Fruity Chaos:
This is in the land of the absurd. Where an MLA can have the police force of the town of Moba, somewhere in Madhya Pradesh, looking for two jackfruits stolen from his garden. Kathal (Netflix), directed by Yashowardhan Mishra, recreates the messy small town ambience for a comedy this time, instead of the usual violent gangster antics.
Inspector Mahima Basor (Sanya Malhotra) is annoyed, are we going to be looking into complaints of vegetable thefts now? she asks her superior and is told to just follow orders. For the MLA (Vijay Raaz) pushing the cops, finding the jackfruits is of prime importance for reasons of political advancement. And they are not common, garden variety jackfruits, they are of the imported Hong variety, that does not have tough fibre, he explains at one point; he rightly wants to know that if an MLA’s garden is not safe from theft, what must the common citizen be going through?
Mahima and her three deputies start hunting for the jackfruits in earnest. Like Anjali in Dahaad last week, Mahima belongs to a lower caste, which holds up her romance with her upper caste junior, Saurabh (Anant V. Joshi). It also means the MLA won’t let her step on his carpet and demands that it be sprinkled with gangajal afterwards.
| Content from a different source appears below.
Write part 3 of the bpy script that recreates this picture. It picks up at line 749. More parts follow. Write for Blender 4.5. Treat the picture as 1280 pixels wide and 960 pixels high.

All these years filmmakers ignored caste– characters were not even given surnames–now caste has become a significant issue, even in a lighthearted film like this. This casual denigration of the lower castes is more disturbing, because it is meekly accepted. At least in Dahaad, a casteist goon is reprimanded.
The daughter of the MLA ‘s gardener goes missing and nobody cares about her, when jackfruits are more important than women.
Snapping at Mahima’s heels is an overeager reporter (Rajpal Yadav in a weird get up). When Mahima rushes about doing her work with all seriousness, a male cop comments that she should have been a fashion model. She quips, “I was fond of breaking bones, since childhood.”
The film (produced by the companies of Ektaa Kapoor and Guneet Monga) that starts out as a satire on misuse of power and the undermining of the police by politicians, turns serious later, without exactly improving on the plot. It’s a pity because Sanya Malhotra has worked hard to convert into a small town cop. Mahima lives alone and probably slogged her way up the ladder to the rank of inspector.
If the film retains its tinge of humour it’s not because of laboured sequences like a vegetable throwing fight, but to Ashok Mishra’s brilliant colloquial dialogue to which English subtitles simply cannot do justice.